The ferns growing in the pots with 50:50 mixture of tailings and potting soil were most successful in taking up arsenic. Those planted in pots with higher concentrations of tailings also took up arsenic, but withered noticeably during the six-month experiment.

In a larger scale application of phytoremediation, the leaves would be harvested and disposed of in a hazardous waste area.

The arsenic in the Long Lake tailings is naturally occurring arsenopyrite and part of the mineralogy, explained Steve Reitzel, a project engineer with the Ministry of Northern Development and Mines.

“When the arsenopyrite is exposed to oxygen and water, the pyrite part, which is essentially iron sulphite, breaks down into sulphuric acid, releasing the arsenic.”

Much of the arsenic in the lake is in the form of arsenopyrite and stable as long as it isn’t exposed to oxygen. The problem is with the material that is periodically exposed to the air in the summer when the water level drops and leaves “a tailings beach,” said Reitzel.

With the fluctuations in the water levels, the arsenic is then flushed into the lake. According to Reitzel, phytoremediation has potential in areas with lower levels of arsenic, “but you still have to have a strategy for dealing with the worst of the contamination.”

Several additional studies will be conducted over the next two years to come up with a detailed engineering plan, with actual construction expected to commence in 2017.

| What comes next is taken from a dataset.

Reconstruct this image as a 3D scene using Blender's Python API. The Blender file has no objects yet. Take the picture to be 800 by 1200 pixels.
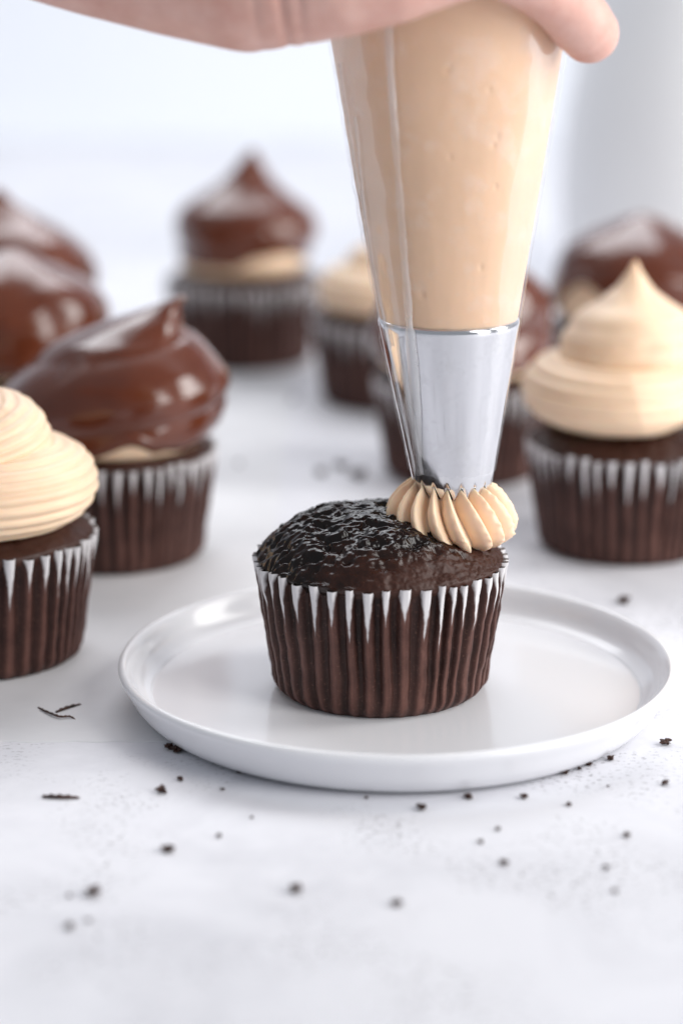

The total cost of the cleanup will be between $12 million and $18 million.

The Ministry has also looked at the possibility of reprocessing the tailings to recover their gold content, but “some people say the volumes are not significant enough,” said Reitzel.

“In spite of that, there’s still some interest. MIRARCO is doing some work, and others have expressed interest as well, so we haven’t closed the door on that.”